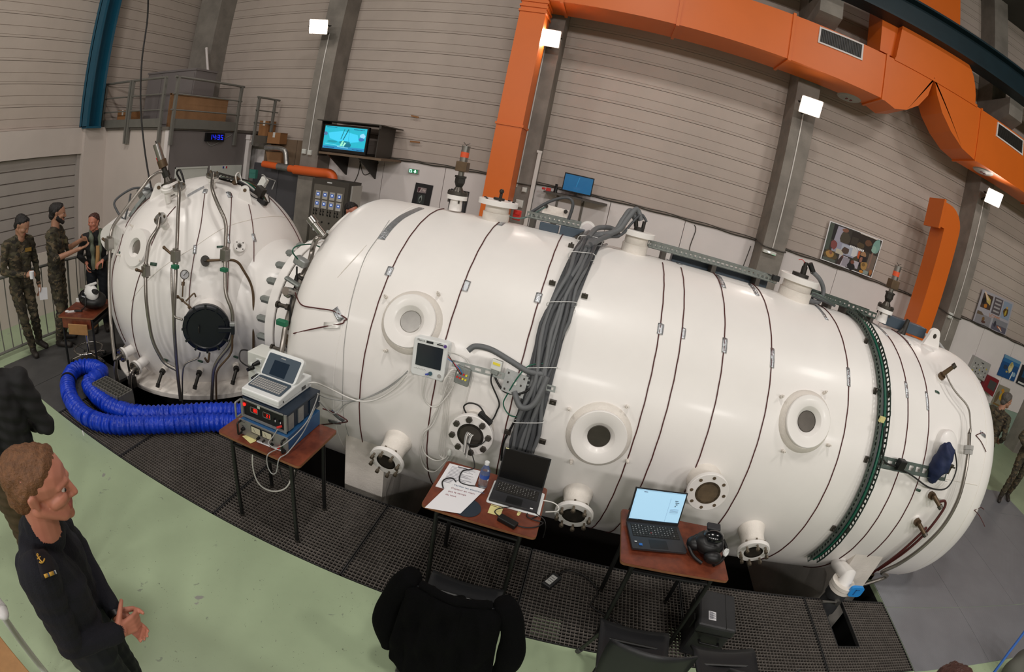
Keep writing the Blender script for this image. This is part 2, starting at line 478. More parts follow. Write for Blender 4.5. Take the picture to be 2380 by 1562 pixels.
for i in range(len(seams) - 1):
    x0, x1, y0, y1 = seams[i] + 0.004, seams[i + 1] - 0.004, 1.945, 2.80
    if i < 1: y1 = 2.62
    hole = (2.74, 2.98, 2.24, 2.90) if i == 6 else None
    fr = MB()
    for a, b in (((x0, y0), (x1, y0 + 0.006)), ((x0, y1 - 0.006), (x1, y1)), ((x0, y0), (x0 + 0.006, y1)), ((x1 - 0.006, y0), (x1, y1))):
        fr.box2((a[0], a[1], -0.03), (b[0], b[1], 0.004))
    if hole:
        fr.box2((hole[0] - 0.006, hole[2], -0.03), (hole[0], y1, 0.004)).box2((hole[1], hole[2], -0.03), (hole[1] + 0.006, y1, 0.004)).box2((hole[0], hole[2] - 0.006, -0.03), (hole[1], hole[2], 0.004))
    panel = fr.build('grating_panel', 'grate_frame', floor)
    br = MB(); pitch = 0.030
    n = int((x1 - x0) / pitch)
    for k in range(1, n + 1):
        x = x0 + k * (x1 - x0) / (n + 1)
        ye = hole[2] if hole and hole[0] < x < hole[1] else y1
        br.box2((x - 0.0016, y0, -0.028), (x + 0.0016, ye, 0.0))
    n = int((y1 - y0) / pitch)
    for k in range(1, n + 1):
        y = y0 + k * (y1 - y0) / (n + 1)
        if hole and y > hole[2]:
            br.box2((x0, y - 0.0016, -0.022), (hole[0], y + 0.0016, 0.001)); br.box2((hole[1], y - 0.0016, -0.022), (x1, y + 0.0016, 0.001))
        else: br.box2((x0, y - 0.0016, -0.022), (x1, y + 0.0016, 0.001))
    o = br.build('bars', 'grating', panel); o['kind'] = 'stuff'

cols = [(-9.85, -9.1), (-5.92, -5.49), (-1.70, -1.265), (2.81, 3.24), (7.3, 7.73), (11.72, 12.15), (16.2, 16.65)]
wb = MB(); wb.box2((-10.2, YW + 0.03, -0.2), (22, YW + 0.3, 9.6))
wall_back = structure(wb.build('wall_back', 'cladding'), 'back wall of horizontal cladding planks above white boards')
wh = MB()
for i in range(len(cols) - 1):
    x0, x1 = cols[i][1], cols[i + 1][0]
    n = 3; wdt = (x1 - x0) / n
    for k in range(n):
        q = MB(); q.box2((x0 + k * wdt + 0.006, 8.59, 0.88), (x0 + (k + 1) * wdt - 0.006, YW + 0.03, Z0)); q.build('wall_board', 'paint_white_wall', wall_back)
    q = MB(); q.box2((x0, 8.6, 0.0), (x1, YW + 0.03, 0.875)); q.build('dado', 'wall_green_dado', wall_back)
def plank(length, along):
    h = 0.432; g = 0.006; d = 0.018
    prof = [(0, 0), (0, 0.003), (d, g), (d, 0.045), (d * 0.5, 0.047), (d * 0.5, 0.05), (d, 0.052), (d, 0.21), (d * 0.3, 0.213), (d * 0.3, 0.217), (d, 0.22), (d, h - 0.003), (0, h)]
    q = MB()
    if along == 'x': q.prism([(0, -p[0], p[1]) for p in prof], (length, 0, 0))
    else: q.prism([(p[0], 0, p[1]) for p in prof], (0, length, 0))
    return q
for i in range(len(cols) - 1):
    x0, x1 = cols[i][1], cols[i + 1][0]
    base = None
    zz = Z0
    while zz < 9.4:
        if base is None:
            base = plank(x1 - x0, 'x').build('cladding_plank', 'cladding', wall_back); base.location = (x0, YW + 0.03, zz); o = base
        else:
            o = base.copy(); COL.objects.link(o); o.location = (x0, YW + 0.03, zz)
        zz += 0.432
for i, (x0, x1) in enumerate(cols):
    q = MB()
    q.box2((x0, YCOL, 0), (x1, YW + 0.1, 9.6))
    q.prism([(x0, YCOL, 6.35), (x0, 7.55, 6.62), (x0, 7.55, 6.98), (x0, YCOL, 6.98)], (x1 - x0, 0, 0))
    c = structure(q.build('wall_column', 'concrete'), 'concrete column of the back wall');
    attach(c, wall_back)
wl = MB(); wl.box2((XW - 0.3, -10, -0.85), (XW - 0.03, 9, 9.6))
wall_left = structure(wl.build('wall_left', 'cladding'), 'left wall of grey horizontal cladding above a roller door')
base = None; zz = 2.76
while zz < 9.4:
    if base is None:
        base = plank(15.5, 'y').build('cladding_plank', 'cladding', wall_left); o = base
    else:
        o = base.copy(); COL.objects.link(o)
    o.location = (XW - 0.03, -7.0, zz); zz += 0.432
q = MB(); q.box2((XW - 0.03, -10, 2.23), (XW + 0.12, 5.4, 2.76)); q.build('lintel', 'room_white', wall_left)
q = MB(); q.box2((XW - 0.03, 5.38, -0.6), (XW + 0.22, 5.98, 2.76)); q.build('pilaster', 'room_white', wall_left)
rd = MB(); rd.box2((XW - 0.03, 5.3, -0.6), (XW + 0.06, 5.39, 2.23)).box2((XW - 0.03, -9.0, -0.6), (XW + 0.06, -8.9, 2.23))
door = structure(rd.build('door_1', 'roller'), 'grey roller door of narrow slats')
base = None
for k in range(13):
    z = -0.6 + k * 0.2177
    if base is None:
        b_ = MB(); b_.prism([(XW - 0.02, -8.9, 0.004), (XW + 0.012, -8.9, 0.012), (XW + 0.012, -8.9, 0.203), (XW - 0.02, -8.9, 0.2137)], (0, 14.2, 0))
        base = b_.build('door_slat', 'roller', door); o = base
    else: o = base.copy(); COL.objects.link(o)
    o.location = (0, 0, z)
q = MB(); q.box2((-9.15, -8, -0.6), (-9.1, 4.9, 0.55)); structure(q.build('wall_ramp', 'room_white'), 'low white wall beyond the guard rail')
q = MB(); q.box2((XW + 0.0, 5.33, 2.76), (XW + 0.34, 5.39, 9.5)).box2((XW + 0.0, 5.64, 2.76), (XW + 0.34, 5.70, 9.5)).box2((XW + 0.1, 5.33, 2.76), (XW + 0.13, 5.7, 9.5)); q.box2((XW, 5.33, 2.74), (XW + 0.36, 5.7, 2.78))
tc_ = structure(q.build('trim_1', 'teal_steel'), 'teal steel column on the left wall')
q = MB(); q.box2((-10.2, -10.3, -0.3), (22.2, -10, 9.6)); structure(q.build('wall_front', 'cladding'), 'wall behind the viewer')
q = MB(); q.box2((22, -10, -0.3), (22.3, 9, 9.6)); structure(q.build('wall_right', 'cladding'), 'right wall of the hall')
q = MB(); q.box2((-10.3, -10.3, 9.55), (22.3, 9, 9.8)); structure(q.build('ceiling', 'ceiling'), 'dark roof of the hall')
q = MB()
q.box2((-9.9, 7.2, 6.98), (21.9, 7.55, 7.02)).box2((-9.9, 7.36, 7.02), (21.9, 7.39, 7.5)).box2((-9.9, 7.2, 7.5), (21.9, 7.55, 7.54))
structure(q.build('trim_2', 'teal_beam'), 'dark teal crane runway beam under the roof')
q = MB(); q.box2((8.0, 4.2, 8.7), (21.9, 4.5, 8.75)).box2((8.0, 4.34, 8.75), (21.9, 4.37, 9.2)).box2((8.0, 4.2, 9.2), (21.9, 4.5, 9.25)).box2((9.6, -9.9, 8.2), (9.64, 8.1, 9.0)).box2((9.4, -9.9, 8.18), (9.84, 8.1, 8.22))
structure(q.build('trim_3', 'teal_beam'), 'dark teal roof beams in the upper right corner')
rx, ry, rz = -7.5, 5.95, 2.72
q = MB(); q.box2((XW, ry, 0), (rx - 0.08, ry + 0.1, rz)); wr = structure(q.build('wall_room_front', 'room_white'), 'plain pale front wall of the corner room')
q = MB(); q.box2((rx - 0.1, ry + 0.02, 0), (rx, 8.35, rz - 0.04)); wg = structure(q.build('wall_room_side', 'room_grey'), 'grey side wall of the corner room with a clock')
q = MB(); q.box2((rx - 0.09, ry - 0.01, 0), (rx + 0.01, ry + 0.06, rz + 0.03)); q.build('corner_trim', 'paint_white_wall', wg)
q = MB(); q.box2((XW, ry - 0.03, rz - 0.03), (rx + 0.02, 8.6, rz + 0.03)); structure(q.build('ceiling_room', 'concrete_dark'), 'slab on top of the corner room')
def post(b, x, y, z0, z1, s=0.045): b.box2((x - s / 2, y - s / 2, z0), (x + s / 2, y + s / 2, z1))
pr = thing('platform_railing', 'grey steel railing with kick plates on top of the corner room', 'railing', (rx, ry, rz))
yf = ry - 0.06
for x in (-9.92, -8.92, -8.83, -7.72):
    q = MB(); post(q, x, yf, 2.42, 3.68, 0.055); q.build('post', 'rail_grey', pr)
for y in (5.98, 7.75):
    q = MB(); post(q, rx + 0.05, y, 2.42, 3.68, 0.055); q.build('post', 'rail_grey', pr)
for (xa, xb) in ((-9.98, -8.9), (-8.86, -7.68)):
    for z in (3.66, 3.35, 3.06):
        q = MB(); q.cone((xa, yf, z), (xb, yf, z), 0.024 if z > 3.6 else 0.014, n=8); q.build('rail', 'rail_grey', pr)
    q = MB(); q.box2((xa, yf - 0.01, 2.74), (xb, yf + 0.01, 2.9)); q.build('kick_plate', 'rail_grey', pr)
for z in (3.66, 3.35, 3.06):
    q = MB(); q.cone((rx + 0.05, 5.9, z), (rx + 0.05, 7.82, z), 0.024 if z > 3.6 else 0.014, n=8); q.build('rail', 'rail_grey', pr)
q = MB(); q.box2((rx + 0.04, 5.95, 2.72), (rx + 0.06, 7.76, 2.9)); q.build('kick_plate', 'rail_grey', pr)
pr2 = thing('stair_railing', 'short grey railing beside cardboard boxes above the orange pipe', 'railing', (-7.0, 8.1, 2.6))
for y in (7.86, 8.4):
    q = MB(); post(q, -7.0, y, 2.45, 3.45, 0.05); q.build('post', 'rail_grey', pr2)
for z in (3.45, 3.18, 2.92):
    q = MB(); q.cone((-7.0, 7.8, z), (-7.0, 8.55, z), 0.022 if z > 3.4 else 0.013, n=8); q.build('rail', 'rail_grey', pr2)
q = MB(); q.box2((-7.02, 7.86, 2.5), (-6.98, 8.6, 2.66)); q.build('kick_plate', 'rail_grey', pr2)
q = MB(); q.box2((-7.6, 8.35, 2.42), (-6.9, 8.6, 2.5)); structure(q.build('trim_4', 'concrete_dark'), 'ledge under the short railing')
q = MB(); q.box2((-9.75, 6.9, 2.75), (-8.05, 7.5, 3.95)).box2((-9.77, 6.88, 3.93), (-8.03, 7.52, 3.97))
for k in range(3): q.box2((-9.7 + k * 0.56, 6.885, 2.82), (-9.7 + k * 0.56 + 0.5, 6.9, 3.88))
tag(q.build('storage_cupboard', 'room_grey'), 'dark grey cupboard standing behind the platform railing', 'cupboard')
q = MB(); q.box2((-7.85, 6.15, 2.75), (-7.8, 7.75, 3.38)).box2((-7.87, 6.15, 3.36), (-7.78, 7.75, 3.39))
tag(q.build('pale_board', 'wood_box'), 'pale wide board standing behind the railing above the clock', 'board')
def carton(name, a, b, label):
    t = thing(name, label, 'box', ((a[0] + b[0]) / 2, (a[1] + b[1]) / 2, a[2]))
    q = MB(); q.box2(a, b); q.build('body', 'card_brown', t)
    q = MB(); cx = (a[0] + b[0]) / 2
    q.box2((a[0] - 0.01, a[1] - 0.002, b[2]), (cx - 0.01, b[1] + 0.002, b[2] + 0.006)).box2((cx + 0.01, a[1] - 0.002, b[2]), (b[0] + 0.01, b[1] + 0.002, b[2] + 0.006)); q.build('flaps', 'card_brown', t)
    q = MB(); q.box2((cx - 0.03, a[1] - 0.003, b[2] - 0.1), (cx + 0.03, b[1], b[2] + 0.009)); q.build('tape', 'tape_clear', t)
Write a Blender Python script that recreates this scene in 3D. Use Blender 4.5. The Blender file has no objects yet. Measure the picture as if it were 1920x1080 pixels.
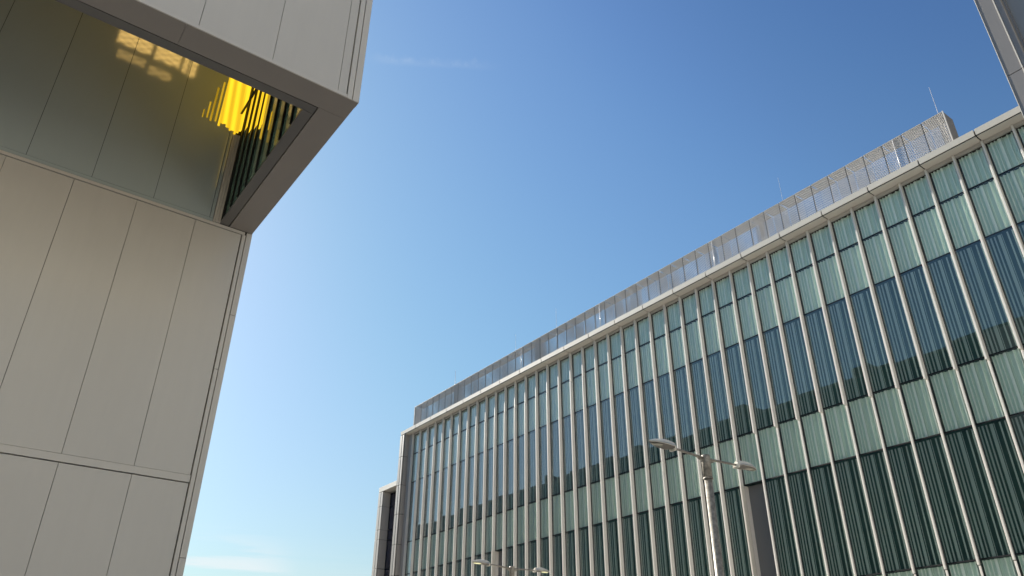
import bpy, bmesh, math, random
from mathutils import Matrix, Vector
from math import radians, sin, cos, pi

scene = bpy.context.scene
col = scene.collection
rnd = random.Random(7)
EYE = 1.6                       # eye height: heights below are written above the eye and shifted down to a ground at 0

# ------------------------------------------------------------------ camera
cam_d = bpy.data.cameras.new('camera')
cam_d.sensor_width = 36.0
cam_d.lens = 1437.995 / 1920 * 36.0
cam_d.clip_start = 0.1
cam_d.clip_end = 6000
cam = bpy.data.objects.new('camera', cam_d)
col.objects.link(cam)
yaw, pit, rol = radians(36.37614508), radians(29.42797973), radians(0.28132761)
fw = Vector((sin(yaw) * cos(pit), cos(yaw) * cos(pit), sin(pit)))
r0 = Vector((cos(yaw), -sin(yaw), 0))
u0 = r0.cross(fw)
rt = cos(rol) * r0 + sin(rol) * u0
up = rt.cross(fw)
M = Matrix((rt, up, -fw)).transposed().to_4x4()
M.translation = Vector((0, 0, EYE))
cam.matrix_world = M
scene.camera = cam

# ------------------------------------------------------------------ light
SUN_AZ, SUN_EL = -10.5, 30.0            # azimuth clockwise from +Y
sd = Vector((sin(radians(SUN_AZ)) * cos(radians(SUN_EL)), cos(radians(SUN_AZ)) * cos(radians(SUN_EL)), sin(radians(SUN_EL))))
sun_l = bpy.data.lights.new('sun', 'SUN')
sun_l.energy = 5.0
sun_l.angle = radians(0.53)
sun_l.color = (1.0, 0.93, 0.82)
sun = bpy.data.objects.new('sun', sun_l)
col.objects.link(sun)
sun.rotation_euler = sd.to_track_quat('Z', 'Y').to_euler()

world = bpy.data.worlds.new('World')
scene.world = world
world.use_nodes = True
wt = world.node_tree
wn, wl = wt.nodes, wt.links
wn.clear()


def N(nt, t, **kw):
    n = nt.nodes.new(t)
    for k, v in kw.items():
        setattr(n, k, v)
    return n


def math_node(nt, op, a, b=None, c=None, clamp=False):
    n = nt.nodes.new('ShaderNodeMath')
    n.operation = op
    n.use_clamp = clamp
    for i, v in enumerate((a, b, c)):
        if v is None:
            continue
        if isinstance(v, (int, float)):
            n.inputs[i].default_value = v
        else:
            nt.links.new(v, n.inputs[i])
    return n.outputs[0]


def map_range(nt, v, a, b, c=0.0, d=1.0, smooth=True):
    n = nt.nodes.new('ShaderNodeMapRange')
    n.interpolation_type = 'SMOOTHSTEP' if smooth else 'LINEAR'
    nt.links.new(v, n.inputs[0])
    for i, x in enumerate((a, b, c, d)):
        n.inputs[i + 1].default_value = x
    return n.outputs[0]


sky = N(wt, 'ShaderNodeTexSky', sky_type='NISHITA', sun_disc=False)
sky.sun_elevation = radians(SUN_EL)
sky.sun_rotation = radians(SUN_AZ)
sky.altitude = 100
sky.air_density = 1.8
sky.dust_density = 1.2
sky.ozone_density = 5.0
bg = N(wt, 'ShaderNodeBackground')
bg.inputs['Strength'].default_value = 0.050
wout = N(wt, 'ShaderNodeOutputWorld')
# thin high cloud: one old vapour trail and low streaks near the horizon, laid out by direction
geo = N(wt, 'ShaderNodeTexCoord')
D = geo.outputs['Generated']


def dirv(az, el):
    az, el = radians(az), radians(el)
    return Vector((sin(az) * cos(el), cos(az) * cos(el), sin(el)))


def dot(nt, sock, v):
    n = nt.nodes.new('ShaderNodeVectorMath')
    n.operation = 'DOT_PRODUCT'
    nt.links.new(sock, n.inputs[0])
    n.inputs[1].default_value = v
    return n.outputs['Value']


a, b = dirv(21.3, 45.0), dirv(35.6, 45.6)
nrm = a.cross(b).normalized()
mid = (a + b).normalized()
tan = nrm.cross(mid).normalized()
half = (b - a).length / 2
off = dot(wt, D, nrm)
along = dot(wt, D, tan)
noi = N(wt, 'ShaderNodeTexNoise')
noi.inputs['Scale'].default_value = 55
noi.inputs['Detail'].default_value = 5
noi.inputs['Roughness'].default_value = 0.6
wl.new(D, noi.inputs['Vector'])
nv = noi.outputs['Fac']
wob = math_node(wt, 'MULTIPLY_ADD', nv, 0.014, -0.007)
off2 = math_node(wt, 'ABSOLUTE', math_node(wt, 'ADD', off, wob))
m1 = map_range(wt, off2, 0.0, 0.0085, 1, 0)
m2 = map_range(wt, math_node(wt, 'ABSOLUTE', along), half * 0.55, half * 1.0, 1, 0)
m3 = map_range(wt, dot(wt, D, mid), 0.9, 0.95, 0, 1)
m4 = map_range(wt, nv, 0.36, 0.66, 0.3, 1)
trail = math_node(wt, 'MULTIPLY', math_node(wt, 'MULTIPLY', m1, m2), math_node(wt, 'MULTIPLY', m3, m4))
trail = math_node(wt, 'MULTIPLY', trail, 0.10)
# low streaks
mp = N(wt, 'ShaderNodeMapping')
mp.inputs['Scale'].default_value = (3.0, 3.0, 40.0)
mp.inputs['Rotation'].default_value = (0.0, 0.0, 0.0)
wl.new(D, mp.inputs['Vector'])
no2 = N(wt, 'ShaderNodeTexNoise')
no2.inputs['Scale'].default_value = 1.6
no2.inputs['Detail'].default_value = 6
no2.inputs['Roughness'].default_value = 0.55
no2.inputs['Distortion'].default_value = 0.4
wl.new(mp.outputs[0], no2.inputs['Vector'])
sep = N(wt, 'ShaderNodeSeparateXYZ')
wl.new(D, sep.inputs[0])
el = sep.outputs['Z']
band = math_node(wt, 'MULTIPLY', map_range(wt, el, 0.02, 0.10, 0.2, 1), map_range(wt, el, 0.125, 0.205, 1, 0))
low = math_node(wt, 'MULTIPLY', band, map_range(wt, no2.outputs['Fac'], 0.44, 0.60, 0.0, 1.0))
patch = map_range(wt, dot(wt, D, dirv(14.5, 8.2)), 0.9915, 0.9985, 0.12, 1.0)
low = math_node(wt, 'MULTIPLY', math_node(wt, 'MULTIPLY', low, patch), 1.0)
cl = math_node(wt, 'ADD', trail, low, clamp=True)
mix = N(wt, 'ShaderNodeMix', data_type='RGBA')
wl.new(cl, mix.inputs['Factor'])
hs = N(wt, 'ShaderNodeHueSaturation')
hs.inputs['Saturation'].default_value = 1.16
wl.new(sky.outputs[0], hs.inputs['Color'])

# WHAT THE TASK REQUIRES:
Write out an exact copy of the listing, first line through the line containing "o = br.build('bars', 'grating', panel);", with the pictures left out.

# TASK RESULT:
Keep writing the Blender script for this image. This is part 2, starting at line 478. More parts follow. Write for Blender 4.5. Take the picture to be 2380 by 1562 pixels.
for i in range(len(seams) - 1):
    x0, x1, y0, y1 = seams[i] + 0.004, seams[i + 1] - 0.004, 1.945, 2.80
    if i < 1: y1 = 2.62
    hole = (2.74, 2.98, 2.24, 2.90) if i == 6 else None
    fr = MB()
    for a, b in (((x0, y0), (x1, y0 + 0.006)), ((x0, y1 - 0.006), (x1, y1)), ((x0, y0), (x0 + 0.006, y1)), ((x1 - 0.006, y0), (x1, y1))):
        fr.box2((a[0], a[1], -0.03), (b[0], b[1], 0.004))
    if hole:
        fr.box2((hole[0] - 0.006, hole[2], -0.03), (hole[0], y1, 0.004)).box2((hole[1], hole[2], -0.03), (hole[1] + 0.006, y1, 0.004)).box2((hole[0], hole[2] - 0.006, -0.03), (hole[1], hole[2], 0.004))
    panel = fr.build('grating_panel', 'grate_frame', floor)
    br = MB(); pitch = 0.030
    n = int((x1 - x0) / pitch)
    for k in range(1, n + 1):
        x = x0 + k * (x1 - x0) / (n + 1)
        ye = hole[2] if hole and hole[0] < x < hole[1] else y1
        br.box2((x - 0.0016, y0, -0.028), (x + 0.0016, ye, 0.0))
    n = int((y1 - y0) / pitch)
    for k in range(1, n + 1):
        y = y0 + k * (y1 - y0) / (n + 1)
        if hole and y > hole[2]:
            br.box2((x0, y - 0.0016, -0.022), (hole[0], y + 0.0016, 0.001)); br.box2((hole[1], y - 0.0016, -0.022), (x1, y + 0.0016, 0.001))
        else: br.box2((x0, y - 0.0016, -0.022), (x1, y + 0.0016, 0.001))
    o = br.build('bars', 'grating', panel); o['kind'] = 'stuff'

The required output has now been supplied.